Wednesday, October 10, 2018

Some advice for Google Maps software weenies

1. Fix the bug that causes a blank sheet of expensive paper wasted before getting down to the business of printing the real map. 
2.  Remember that white is free, other colors consume expensive inkjet ink.  Make the background of the printed map white.  The road map people had this figured out long ago.  Don't make the roads white, they don't show up against the grey background.  Roads should be bright primary colors.  Color ought to indicate the quality of the  road, from interstate down to dirt. 
3.  Make the printed map fill the page.  Most of us have inkjet or laser printers that handle A size paper (8 1/2 by 11).  That gives you a target to shoot for. 
4.  Once you get it working, if you are smart enough to program it, don't change it.  Remember, in software there are NO HARMLESS CHANGES. 
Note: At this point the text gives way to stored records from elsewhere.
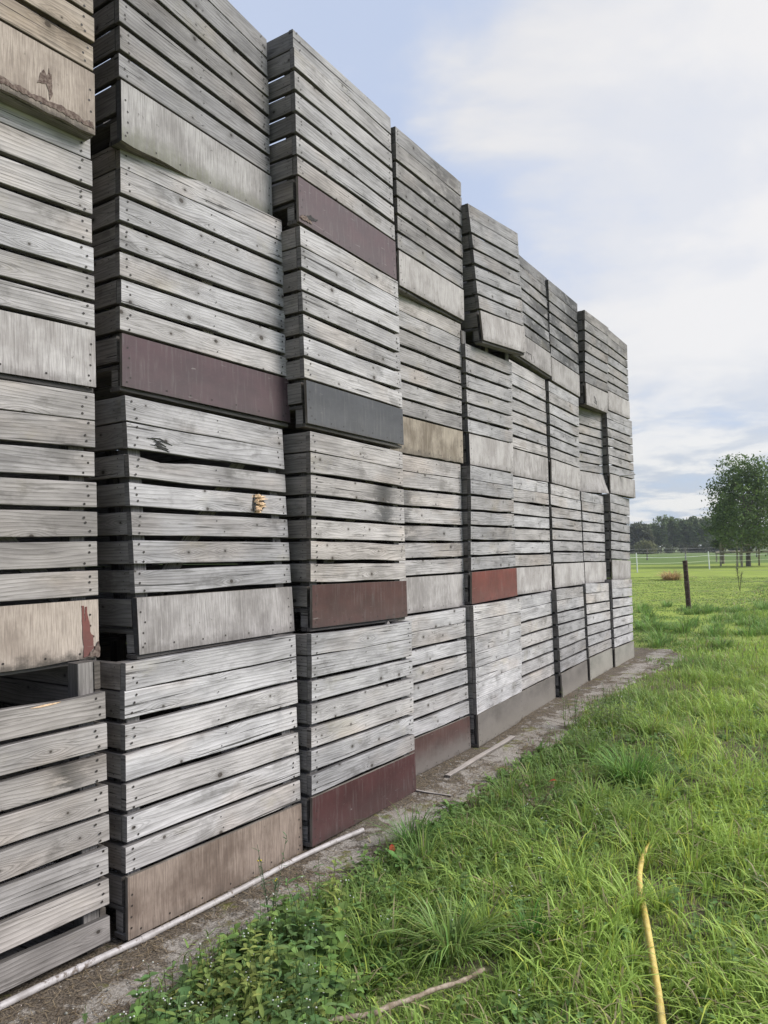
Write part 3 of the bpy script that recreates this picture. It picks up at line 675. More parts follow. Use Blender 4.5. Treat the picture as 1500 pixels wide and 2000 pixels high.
# no row is built behind; closed, darkened back boards keep the gaps dark
# ------------------------------------------------------------------ ground
def vnoise(x, y, s, seed=0):
    """smooth value noise on arrays"""
    x = np.asarray(x, float)*s+seed*17.3; y = np.asarray(y, float)*s+seed*9.1
    xi, yi = np.floor(x).astype(np.int64), np.floor(y).astype(np.int64); xf, yf = x-xi, y-yi
    xf = xf*xf*(3-2*xf); yf = yf*yf*(3-2*yf)
    def h(a, b):
        n = (a*374761393+b*668265263+seed*1274126177) & 0x7fffffff; n = (n ^ (n >> 13))*1274126177 & 0x7fffffff
        return ((n ^ (n >> 16)) & 0xffff)/65535.0
    return (h(xi, yi)*(1-xf)+h(xi+1, yi)*xf)*(1-yf)+(h(xi, yi+1)*(1-xf)+h(xi+1, yi+1)*xf)*yf
def edge_x(y):
    """where the concrete strip gives way to grass"""
    y = np.asarray(y, float)
    return .52+.16*(vnoise(y, y*0, 1.1, 3)-.5)+.12*(vnoise(y, y*0, 4.0, 5)-.5)+.20*np.clip((y-9.8)/2.2, 0, 1)*np.clip((13.2-y)/1.2, 0, 1) - .55*np.clip((y-12.4)/1.5, 0, 1)
def gz(x, y):
    """height of the soil"""
    x = np.asarray(x, float); y = np.asarray(y, float)
    g = np.clip((x-edge_x(y))/.5, 0, 1); g = np.maximum(g, np.clip((y-13.2)/1.0, 0, 1))
    near = np.clip(1-np.hypot(x, y-5)/60, 0, 1)
    return g*near*(.05*(vnoise(x, y, .7, 1)-.35)+.025*(vnoise(x, y, 2.3, 2)-.5)+.015)
def warp_axis(lo, hi, c0, c1, fine, n_out):
    mid = np.arange(c0, c1, fine); a = c0-np.geomspace(fine, c0-lo, n_out)[::-1]; b = c1+np.geomspace(fine, hi-c1, n_out)
    return np.concatenate([a, mid, [c1], b])
def grid_obj(name, xs, ys, zf, mat):
    X, Y = np.meshgrid(xs, ys, indexing='ij'); Z = zf(X, Y)
    V = np.stack([X, Y, Z], -1).reshape(-1, 3); nx, ny = len(xs), len(ys)
    i, j = np.meshgrid(np.arange(nx-1), np.arange(ny-1), indexing='ij'); b = (i*ny+j).ravel()
    Fq = np.stack([b, b+ny, b+ny+1, b+1], -1)
    me = bpy.data.meshes.new(name); me.vertices.add(len(V)); me.vertices.foreach_set('co', V.ravel())
    me.loops.add(Fq.size); me.loops.foreach_set('vertex_index', Fq.ravel())
    me.polygons.add(len(Fq)); me.polygons.foreach_set('loop_start', np.arange(len(Fq))*4); me.polygons.foreach_set('use_smooth', np.ones(len(Fq), bool))
    me.update(calc_edges=True); me.validate(); me.materials.append(mat)
    o = bpy.data.objects.new(name, me); COL.objects.link(o); return o
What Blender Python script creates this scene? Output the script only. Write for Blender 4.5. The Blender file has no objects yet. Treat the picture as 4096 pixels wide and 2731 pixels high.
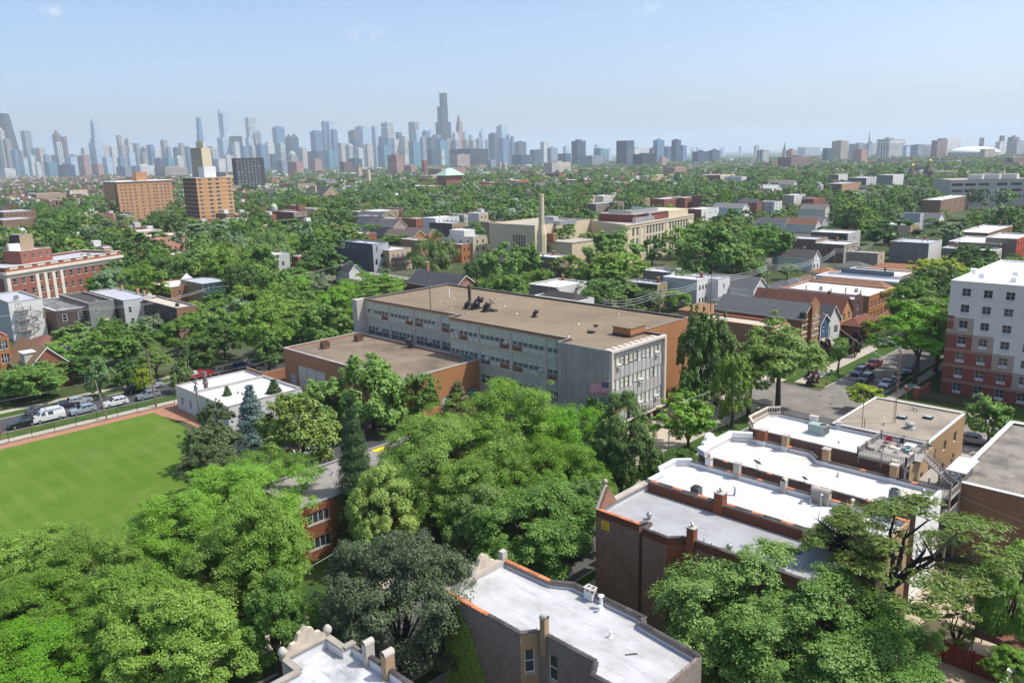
import bpy, math, random
import numpy as np
from mathutils import Matrix, Vector
rnd = random.Random(11)
sc = bpy.context.scene
col = sc.collection
# ------------------------------------------------------------------ camera (x = east, y = north, metres)
FPX, PITCH, ROLL, HEAD, CAMH = 3186.0, math.radians(13.1), math.radians(1.417), math.radians(135.66), 46.0
fwd = Vector((math.sin(HEAD)*math.cos(PITCH), math.cos(HEAD)*math.cos(PITCH), -math.sin(PITCH)))
rt0 = Vector((math.cos(HEAD), -math.sin(HEAD), 0)); up0 = rt0.cross(fwd)
CR = rt0*math.cos(ROLL) - up0*math.sin(ROLL); CU = rt0*math.sin(ROLL) + up0*math.cos(ROLL)
cd = bpy.data.cameras.new('camera'); cam = bpy.data.objects.new('camera', cd); col.objects.link(cam)
cd.sensor_width = 36; cd.lens = FPX*36/4096; cd.clip_start = .5; cd.clip_end = 60000
cam.matrix_world = Matrix(((CR.x, CU.x, -fwd.x, 0), (CR.y, CU.y, -fwd.y, 0), (CR.z, CU.z, -fwd.z, CAMH), (0, 0, 0, 1)))
sc.camera = cam
# ------------------------------------------------------------------ sky, sun, exposure
SUN_AZ, SUN_EL = math.radians(229), math.radians(58)
w = bpy.data.worlds.new('World'); sc.world = w; w.use_nodes = True
wt = w.node_tree; bg = wt.nodes['Background']
sky = wt.nodes.new('ShaderNodeTexSky'); sky.sky_type = 'NISHITA'; sky.sun_disc = False
sky.sun_elevation = SUN_EL; sky.sun_rotation = SUN_AZ; sky.altitude = 200
sky.air_density = .75; sky.dust_density = 3.0; sky.ozone_density = 2.5
wt.links.new(sky.outputs[0], bg.inputs['Color']); bg.inputs['Strength'].default_value = .145
def wn(typ, **k):
    q = wt.nodes.new('ShaderNode'+typ)
    for a, b in k.items():
        if isinstance(b, bpy.types.NodeSocket): wt.links.new(b, q.inputs[int(a[1:])])
        else: q.inputs[int(a[1:])].default_value = b
    return q
tc_ = wn('TexCoord').outputs['Generated']; cur = sky.outputs[0]
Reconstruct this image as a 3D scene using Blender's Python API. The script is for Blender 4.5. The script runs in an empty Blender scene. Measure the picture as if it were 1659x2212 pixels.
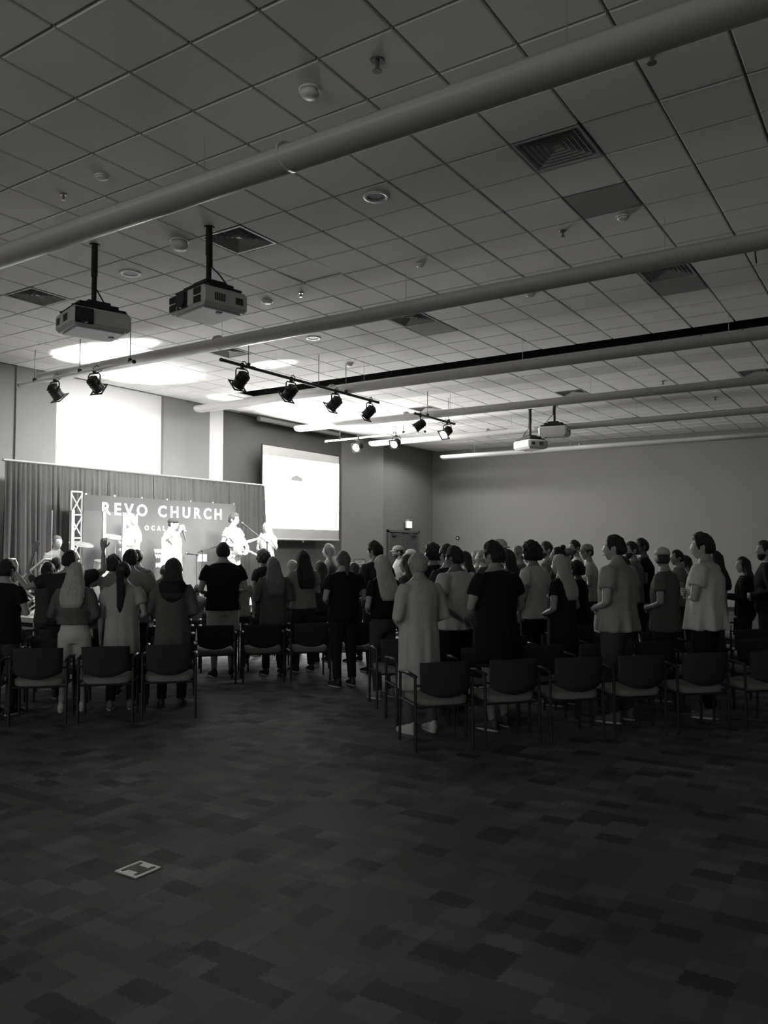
import bpy, bmesh, math, random
from mathutils import Vector, Matrix, noise
S = bpy.context.scene
COL = S.collection
R = math.radians
# ---------------------------------------------------------------- camera
F, YAW, PIT, EYE = 1750.0, R(33.2), math.atan(82/1750), 1.72
CZ = EYE + 3.42                      # ceiling height
cam = bpy.data.cameras.new('camera'); camo = bpy.data.objects.new('camera', cam); COL.objects.link(camo)
camo.location = (0, 0, EYE); camo.rotation_euler = (R(90) + PIT, 0, YAW)
cam.sensor_fit = 'VERTICAL'; cam.sensor_height = 24; cam.lens = 24*F/2212; cam.clip_start = .05; cam.clip_end = 100
S.camera = camo
# ---------------------------------------------------------------- world, exposure
w = bpy.data.worlds.new('world'); S.world = w; w.use_nodes = True
w.node_tree.nodes['Background'].inputs[0].default_value = (1, .99, .97, 1)
w.node_tree.nodes['Background'].inputs[1].default_value = 0.48
S.view_settings.view_transform = 'Standard'; S.view_settings.look = 'None'; S.view_settings.gamma = 1
S.view_settings.use_curve_mapping = False; S.view_settings.exposure = 1.3
S.cycles.max_bounces = 8; S.cycles.diffuse_bounces = 5; S.cycles.transparent_max_bounces = 12
S.cycles.sample_clamp_indirect = 4
# ---------------------------------------------------------------- lights that are not in a lamp's own builder
def lamp(name, kind, loc, power, target=None, **kw):
    l = bpy.data.lights.new(name, kind); l.energy = power
    for k, v in kw.items(): setattr(l, k, v)
    o = bpy.data.objects.new(name, l); COL.objects.link(o); o.location = loc
    if target is not None:
        o.rotation_euler = (Vector(target) - Vector(loc)).to_track_quat('-Z', 'Y').to_euler()
    return o
# uplights standing behind the drape wash the white wall panels and the ceiling over the stage
UP = [((-13.15, 10.1, 1.0), (-13.9, 10.6, 3.3), 36, 75), ((-13.15, 11.8, 1.0), (-13.9, 11.4, 3.3), 36, 75),
      ((-13.5, 13.95, 1.0), (-14.0, 13.95, 4.4), 60, 28)]
CE = [((-13.35, 9.0, 3.55), (-12.0, 9.0, CZ), 520, 40), ((-13.35, 10.6, 3.4), (-12.5, 10.5, CZ), 150, 60),
      ((-13.3, 11.2, 3.3), (-9.85, 11.2, CZ), 2200, 7.5), ((-13.4, 14.9, 3.0), (-12.5, 15.2, CZ), 800, 48),
      ((-13.3, 14.9, 3.0), (-11.3, 15.65, CZ), 900, 22), ((-13.3, 13.2, 3.4), (-12.8, 13.1, CZ), 120, 28), ((-13.3, 8.6, 3.6), (-10.9, 8.8, CZ), 700, 13)]
for i, (a, b, e, s) in enumerate(UP + CE):
    lamp('uplight_beam', 'SPOT', a, e, b, spot_size=R(s), spot_blend=.5 if s > 25 else .25, shadow_soft_size=.06)
# the worship wash: light from the lamps over the stage, then added fill lamps
lamp('stage_wash', 'AREA', (-9.0, 10.9, 4.45), 170, (-12.2, 11.2, 1.6), shape='RECTANGLE', size=4.0, size_y=.4, spread=R(110))
lamp('added_ceiling_spill', 'AREA', (-12.4, 10.6, 3.1), 16, (-9.5, 10.8, CZ), shape='RECTANGLE', size=6.0, size_y=.3)  # unseen area light added to widen the glow on the ceiling
for x, ys in ((-8.0, (6.5, 10.2, 13.9)), (-4.3, (10.2, 13.9))):     # weak fill spots added under the ceiling, no lit fixture there
    for y in ys: lamp('ceiling_fill', 'SPOT', (x, y, CZ-.06), 3, (x, y, 0), spot_size=R(130), spot_blend=1, shadow_soft_size=.12)

for x, y, e in ((-12.0, 17.8, 26), (-12.0, 21.6, 90), (-8.0, 17.6, 9), (-8.0, 21.2, 16), (-4.3, 21.2, 8)):   # stronger added fill spots, lifting the door and far walls
    lamp('ceiling_fill', 'SPOT', (x, y, CZ-.06), e, (x, y, 0), spot_size=R(160), spot_blend=.3, shadow_soft_size=.12)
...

Archiving all the TV newsbroadcasts

I listened to this piece on NPR yesterday.  There is an organization that has been archiving all TV news broadcasts going back to he 1960s.  Cool.  They went on to describe various obsolete technologies, used on the older archive, videotape, VHS, and how they had transcribed everything to DVD's.  And, they plan to move the entire archive to "the cloud" real soon now. 
  Me, I have serious doubts about the reliability of "the cloud", especially after natural disasters or war.  I'd feel better with racks of tapes or DVD's, and the machines to play them, in a nice deep underground site that I owned, outright.  A site on high ground and away from city centers. 
   For that matter, I have never read anything about the life of a home burned DVD.  Are they truly permanent? Or does the data fade away after ten years or so?  The old floppy disks would become unreadable after a few years in a desk drawer. 

Sunday, October 7, 2018

Kavanaugh squeaks by the Senate. TV Newsies still talking about it

I was hoping, after the full Senate voted to approve Justice Kavanaugh yesterday that the newsies would move on.  Surely there are other things of interest  happening somewhere in the wider USA or the wider world.   The TV newsies are still talking about the Kavanaugh appointment.  Is that all they know about?